[Scene script records]
<<<<

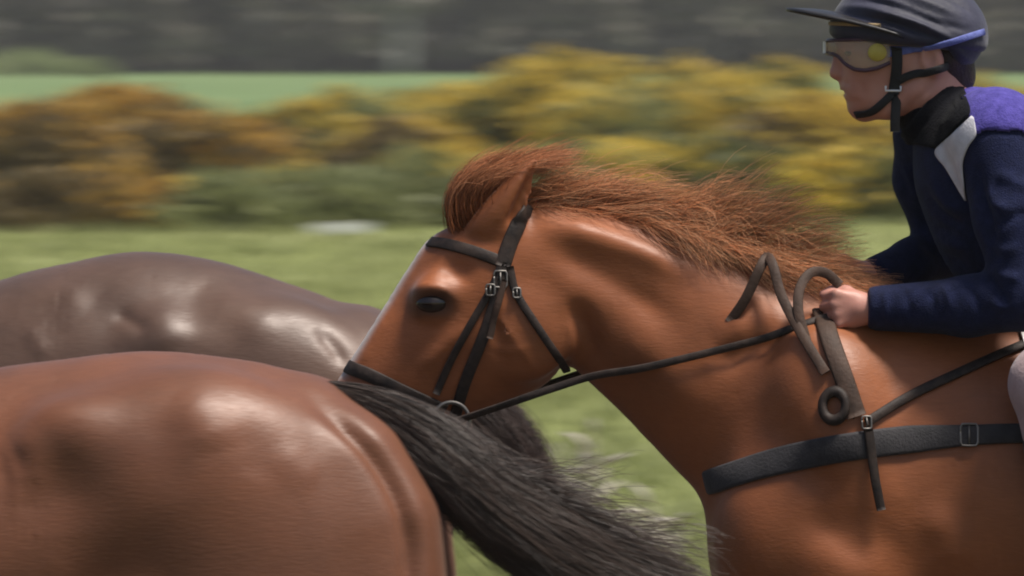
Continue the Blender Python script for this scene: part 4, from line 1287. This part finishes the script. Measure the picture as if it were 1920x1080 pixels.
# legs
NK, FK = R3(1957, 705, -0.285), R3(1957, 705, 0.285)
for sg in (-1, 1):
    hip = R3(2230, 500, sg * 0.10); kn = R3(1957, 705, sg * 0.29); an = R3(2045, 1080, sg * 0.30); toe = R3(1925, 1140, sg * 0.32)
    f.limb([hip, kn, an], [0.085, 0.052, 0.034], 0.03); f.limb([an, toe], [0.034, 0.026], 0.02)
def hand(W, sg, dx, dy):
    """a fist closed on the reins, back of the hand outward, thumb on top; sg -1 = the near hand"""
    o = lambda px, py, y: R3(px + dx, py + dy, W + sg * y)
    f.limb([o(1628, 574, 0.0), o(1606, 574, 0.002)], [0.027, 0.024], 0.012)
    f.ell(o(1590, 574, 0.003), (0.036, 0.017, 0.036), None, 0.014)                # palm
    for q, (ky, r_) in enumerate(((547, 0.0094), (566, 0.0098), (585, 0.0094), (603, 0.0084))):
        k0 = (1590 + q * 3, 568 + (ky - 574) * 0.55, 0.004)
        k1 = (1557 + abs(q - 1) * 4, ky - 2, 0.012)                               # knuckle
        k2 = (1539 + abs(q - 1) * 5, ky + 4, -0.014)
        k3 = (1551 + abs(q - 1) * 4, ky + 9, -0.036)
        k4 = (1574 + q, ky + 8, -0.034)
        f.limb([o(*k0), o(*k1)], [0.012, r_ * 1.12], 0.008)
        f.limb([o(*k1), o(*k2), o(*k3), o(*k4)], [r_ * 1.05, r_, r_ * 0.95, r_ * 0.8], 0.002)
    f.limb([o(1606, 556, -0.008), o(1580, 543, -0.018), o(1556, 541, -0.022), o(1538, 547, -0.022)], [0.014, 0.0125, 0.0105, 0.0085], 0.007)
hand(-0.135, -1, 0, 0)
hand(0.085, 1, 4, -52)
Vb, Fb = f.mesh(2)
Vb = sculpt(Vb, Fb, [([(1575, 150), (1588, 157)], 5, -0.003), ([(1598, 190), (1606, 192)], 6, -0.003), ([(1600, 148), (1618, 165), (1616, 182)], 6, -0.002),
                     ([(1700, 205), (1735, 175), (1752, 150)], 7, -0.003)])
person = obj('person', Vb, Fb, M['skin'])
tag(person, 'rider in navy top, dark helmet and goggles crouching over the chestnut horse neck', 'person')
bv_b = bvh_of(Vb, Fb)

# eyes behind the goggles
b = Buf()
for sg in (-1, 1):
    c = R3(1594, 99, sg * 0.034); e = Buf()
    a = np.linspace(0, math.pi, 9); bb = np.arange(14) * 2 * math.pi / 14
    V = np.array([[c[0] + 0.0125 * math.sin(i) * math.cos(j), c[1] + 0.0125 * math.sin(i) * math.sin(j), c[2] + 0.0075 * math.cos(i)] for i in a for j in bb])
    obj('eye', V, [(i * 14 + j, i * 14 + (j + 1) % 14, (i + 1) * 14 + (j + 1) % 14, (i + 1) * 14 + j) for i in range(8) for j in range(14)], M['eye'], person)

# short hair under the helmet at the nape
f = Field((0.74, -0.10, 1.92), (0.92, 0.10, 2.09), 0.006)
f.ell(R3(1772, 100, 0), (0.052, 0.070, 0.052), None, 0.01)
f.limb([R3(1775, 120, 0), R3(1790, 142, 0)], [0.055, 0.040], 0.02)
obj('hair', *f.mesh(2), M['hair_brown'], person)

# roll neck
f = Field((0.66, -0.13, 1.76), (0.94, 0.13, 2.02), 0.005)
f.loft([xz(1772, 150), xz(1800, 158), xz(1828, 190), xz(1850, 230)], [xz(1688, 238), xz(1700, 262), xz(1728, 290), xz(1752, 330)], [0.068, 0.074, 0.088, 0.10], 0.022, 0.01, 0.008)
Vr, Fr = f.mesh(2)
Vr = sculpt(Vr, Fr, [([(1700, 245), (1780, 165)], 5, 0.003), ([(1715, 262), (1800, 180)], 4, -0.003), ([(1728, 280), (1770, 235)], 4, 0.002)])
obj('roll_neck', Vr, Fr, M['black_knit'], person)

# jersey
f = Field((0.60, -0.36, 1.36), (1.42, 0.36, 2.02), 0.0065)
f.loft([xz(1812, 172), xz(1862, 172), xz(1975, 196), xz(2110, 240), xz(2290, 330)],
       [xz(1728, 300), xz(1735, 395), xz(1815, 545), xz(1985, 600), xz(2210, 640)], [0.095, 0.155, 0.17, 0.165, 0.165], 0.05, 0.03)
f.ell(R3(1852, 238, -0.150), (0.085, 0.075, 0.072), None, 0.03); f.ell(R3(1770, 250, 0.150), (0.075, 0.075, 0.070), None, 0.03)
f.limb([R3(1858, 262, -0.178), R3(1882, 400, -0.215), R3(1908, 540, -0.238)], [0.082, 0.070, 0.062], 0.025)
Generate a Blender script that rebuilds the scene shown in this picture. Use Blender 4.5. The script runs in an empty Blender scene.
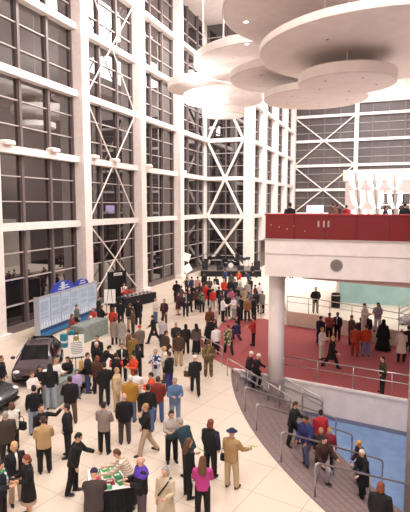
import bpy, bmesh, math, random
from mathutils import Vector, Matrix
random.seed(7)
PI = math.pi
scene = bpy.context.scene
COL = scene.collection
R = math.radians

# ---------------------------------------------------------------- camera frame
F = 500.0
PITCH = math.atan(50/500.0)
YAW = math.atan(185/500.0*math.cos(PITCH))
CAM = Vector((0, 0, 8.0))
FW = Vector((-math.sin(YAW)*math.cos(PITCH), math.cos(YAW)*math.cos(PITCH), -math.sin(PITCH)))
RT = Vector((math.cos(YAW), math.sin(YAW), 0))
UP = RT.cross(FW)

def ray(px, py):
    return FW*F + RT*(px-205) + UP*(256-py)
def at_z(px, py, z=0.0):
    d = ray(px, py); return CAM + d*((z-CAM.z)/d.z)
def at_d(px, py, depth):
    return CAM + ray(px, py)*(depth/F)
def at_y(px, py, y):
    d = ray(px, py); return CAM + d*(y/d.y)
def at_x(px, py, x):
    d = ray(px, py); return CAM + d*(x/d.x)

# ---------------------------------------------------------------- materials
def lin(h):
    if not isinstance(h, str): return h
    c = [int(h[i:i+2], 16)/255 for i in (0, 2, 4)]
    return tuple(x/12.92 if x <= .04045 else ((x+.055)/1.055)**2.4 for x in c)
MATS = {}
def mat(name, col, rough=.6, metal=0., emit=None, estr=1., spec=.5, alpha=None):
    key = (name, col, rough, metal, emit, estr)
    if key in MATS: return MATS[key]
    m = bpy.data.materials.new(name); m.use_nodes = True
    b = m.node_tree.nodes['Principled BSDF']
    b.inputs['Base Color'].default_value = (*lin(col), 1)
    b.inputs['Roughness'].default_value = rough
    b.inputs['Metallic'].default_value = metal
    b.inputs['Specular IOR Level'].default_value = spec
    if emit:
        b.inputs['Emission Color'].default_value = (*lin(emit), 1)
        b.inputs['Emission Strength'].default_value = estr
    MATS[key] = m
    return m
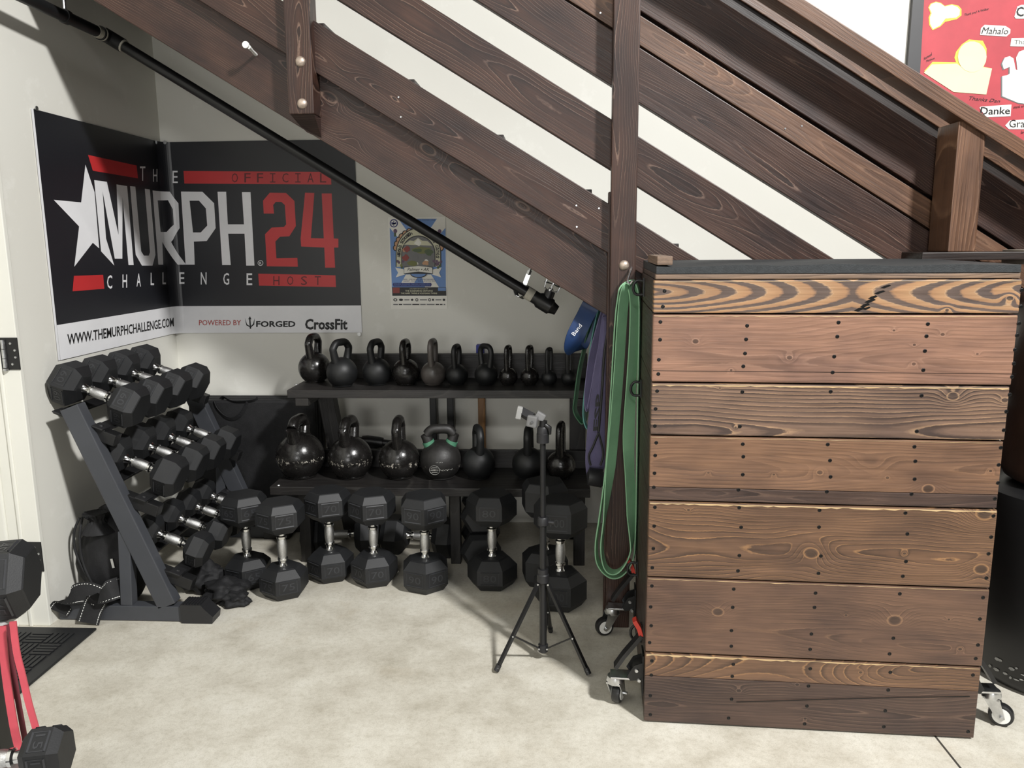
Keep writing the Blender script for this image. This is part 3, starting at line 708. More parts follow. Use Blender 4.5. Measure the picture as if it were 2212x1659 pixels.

>>>>

§ Your task:
Would you restate, exactly and with no pictures, the lines of the entries above from the one containing "Generate a Blender" through the one containing "d = ray(px, py); return CAM + d*(x/d.x)"?

§ Problem solution:
Generate a Blender script that rebuilds the scene shown in this picture. Use Blender 4.5. The script runs in an empty Blender scene.
import bpy, bmesh, math, random
from mathutils import Vector, Matrix
random.seed(7)
PI = math.pi
scene = bpy.context.scene
COL = scene.collection
R = math.radians

# ---------------------------------------------------------------- camera frame
F = 500.0
PITCH = math.atan(50/500.0)
YAW = math.atan(185/500.0*math.cos(PITCH))
CAM = Vector((0, 0, 8.0))
FW = Vector((-math.sin(YAW)*math.cos(PITCH), math.cos(YAW)*math.cos(PITCH), -math.sin(PITCH)))
RT = Vector((math.cos(YAW), math.sin(YAW), 0))
UP = RT.cross(FW)

def ray(px, py):
    return FW*F + RT*(px-205) + UP*(256-py)
def at_z(px, py, z=0.0):
    d = ray(px, py); return CAM + d*((z-CAM.z)/d.z)
def at_d(px, py, depth):
    return CAM + ray(px, py)*(depth/F)
def at_y(px, py, y):
    d = ray(px, py); return CAM + d*(y/d.y)
def at_x(px, py, x):
    d = ray(px, py); return CAM + d*(x/d.x)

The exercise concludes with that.